--- START DATA EXTRACT ---
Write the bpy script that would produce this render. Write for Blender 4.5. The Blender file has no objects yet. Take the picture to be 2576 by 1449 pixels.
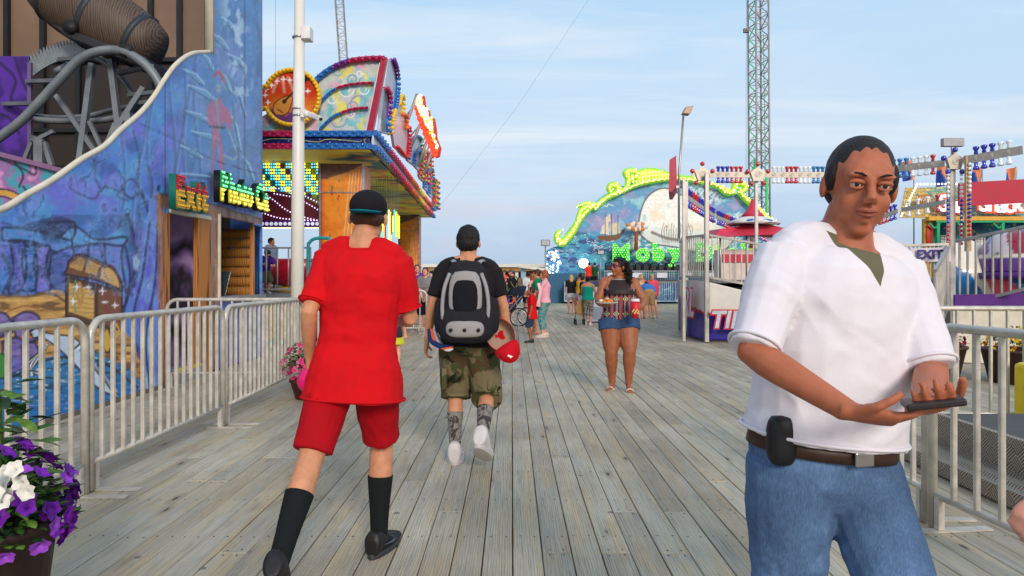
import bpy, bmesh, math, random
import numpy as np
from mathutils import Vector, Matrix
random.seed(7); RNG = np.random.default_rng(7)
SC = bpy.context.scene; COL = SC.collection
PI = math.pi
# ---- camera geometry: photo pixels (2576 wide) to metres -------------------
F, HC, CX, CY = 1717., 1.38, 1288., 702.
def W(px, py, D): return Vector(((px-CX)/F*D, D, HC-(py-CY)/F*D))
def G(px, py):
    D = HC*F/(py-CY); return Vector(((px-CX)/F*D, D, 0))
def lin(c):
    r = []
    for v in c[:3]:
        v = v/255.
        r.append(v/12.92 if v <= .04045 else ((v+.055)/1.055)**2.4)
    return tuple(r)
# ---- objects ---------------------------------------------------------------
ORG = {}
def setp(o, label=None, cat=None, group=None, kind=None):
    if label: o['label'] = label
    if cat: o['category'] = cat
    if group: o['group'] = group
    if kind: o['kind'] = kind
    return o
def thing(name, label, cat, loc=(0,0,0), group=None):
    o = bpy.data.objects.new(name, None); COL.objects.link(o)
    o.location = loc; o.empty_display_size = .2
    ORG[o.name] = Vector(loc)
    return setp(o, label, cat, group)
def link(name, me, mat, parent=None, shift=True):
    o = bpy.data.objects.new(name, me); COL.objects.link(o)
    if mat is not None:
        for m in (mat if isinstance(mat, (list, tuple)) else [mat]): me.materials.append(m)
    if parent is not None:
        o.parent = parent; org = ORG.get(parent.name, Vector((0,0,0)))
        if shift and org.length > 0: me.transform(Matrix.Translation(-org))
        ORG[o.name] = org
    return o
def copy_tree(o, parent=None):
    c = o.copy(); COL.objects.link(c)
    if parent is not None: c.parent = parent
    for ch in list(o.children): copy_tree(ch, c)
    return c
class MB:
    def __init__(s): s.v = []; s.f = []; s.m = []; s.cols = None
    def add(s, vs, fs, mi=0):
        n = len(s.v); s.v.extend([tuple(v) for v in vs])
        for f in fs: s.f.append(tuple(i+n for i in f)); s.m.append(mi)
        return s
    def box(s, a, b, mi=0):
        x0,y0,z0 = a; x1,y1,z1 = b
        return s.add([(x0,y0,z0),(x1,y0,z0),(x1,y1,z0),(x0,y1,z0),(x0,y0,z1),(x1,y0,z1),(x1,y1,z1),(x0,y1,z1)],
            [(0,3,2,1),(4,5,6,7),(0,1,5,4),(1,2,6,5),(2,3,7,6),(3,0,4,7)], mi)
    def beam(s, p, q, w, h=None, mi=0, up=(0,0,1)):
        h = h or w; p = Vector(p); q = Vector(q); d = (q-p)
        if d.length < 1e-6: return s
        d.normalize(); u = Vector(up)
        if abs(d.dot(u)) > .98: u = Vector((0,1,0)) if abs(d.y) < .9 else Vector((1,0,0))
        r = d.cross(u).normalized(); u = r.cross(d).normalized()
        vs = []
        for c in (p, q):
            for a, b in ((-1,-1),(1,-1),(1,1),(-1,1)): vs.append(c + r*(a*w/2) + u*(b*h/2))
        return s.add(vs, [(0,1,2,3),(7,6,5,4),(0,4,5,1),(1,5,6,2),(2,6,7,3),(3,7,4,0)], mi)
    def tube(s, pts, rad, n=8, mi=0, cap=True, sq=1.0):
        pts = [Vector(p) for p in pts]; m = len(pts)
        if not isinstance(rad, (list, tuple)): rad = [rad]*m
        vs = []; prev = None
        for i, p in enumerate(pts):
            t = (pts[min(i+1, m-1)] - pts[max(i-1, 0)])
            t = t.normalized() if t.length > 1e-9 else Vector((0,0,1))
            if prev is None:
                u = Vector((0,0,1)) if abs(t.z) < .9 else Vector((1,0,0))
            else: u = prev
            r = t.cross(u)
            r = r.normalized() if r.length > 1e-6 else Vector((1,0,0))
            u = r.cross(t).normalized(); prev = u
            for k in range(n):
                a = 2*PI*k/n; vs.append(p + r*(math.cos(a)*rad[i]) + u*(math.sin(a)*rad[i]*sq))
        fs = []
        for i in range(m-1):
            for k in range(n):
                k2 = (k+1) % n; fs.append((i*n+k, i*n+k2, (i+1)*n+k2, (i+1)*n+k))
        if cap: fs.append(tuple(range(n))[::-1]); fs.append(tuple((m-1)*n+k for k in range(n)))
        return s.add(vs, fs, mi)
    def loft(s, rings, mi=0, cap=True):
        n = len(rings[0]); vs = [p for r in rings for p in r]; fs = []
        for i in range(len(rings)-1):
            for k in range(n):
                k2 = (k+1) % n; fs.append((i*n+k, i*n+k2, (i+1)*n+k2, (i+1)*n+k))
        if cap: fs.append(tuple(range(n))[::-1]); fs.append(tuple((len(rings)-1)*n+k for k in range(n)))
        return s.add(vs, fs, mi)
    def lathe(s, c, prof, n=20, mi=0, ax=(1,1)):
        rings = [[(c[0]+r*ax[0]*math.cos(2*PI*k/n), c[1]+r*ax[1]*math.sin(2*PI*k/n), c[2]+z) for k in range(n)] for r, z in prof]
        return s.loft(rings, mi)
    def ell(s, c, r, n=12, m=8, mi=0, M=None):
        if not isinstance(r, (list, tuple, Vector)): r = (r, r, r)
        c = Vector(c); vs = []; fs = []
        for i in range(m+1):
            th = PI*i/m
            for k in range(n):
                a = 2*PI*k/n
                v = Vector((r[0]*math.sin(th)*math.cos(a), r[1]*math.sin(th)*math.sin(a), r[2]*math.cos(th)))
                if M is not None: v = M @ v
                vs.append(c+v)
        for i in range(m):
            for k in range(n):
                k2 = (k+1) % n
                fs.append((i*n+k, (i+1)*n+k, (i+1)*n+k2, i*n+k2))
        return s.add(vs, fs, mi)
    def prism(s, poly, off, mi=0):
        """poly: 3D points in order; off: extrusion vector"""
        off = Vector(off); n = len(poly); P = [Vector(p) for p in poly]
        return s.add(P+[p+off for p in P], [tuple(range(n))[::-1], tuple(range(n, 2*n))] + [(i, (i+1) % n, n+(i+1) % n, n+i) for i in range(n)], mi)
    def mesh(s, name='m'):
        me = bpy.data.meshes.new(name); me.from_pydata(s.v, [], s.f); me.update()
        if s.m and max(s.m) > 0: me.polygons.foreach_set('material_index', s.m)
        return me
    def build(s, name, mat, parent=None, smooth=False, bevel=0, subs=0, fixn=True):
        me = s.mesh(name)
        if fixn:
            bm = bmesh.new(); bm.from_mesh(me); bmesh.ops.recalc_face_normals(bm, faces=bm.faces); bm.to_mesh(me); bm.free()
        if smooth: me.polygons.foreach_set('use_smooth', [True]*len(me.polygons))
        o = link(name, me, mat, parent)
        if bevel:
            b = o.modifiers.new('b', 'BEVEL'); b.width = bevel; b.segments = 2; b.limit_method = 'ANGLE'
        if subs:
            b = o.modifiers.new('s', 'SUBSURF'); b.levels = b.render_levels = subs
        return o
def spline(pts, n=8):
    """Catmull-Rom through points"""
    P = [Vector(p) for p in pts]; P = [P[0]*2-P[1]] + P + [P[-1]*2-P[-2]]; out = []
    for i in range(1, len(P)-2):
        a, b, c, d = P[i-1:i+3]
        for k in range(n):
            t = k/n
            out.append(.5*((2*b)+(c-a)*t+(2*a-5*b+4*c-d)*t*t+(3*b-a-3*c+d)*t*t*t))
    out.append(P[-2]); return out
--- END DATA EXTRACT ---
--- START DATA EXTRACT ---
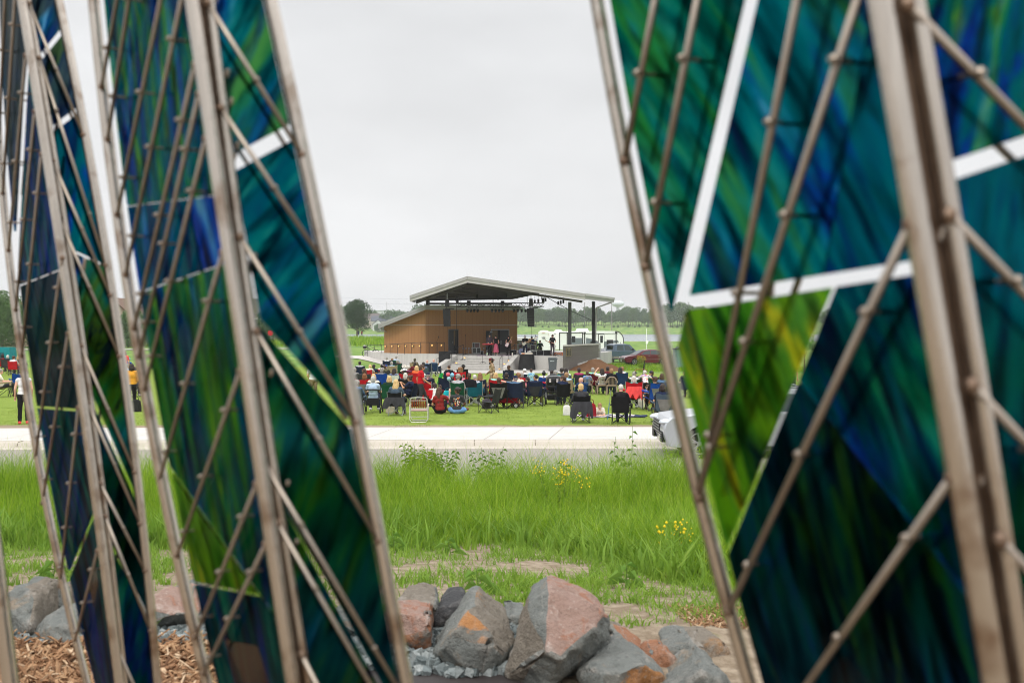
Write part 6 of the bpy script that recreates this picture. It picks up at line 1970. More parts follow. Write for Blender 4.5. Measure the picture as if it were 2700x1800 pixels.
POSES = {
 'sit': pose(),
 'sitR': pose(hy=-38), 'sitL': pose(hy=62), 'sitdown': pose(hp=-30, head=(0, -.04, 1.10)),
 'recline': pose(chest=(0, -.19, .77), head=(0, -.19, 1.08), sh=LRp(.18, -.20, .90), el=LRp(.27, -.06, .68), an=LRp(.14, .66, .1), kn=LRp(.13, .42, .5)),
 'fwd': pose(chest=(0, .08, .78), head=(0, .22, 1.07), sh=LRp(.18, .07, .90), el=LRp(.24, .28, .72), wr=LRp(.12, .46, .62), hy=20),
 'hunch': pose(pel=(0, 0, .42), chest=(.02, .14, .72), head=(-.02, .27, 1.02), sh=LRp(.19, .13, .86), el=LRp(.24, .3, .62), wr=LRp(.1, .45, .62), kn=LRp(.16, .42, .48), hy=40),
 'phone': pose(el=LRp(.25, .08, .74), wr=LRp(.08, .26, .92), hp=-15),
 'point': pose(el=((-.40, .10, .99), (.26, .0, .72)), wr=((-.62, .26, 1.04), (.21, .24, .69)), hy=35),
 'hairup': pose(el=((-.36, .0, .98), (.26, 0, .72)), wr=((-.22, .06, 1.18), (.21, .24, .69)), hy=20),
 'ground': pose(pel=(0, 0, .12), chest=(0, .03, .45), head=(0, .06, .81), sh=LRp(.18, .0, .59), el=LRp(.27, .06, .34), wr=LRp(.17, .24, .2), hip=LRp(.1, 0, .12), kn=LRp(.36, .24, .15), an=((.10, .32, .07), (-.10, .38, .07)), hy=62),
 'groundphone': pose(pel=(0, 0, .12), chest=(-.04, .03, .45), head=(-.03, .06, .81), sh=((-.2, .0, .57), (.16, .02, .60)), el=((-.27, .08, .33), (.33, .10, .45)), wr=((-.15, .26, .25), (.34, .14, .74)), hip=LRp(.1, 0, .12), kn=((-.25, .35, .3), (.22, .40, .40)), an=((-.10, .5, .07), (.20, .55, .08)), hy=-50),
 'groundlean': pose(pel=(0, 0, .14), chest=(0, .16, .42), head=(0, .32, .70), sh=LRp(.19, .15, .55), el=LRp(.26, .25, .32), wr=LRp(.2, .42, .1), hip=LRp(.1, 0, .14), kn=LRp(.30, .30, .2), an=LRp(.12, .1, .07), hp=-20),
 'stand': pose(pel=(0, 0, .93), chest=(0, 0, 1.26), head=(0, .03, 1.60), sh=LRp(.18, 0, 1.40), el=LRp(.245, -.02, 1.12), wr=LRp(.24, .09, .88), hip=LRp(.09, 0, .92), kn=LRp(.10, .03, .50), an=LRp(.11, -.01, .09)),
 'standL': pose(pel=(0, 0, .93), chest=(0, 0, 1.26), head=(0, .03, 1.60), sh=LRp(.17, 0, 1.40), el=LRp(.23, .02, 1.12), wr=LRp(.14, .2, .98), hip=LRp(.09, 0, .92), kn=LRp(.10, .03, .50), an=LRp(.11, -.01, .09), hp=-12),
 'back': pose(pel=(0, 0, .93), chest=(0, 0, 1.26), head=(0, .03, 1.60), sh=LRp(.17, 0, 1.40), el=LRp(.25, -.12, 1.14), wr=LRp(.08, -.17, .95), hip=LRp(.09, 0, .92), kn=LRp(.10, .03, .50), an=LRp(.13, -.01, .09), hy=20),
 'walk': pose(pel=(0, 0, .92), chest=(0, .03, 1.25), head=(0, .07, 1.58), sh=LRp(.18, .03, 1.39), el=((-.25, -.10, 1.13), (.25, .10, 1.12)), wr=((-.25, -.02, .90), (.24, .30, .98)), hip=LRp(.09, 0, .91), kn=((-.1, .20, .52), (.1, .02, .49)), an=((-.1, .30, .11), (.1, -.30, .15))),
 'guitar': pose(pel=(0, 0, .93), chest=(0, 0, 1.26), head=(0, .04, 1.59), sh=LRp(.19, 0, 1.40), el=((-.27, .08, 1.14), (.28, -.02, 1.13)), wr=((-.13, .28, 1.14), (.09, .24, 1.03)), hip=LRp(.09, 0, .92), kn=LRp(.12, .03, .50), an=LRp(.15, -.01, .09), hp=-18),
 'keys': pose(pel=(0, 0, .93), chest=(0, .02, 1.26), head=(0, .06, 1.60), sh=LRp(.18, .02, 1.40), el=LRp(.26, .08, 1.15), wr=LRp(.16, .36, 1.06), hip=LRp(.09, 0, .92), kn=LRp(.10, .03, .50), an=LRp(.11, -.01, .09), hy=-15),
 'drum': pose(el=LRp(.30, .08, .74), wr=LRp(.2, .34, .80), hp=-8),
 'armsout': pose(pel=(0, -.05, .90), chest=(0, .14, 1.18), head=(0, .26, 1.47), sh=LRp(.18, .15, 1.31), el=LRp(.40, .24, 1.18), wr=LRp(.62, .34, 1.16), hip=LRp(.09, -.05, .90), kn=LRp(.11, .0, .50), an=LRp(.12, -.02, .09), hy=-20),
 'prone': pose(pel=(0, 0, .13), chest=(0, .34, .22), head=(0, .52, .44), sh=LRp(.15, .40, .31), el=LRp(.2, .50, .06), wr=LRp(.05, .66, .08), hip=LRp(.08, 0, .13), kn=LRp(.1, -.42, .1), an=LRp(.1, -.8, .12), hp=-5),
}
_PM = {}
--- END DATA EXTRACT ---
EXERCISE:
Locate each line containing the string "pixels" and show it.

REPLY:
Write the bpy script that would produce this render. Write for Blender 4.5. The Blender file has no objects yet. Take the picture to be 2576 by 1449 pixels.
# ---- camera geometry: photo pixels (2576 wide) to metres -------------------
Write part 6 of the bpy script that recreates this picture. It picks up at line 1970. More parts follow. Write for Blender 4.5. Measure the picture as if it were 2700x1800 pixels.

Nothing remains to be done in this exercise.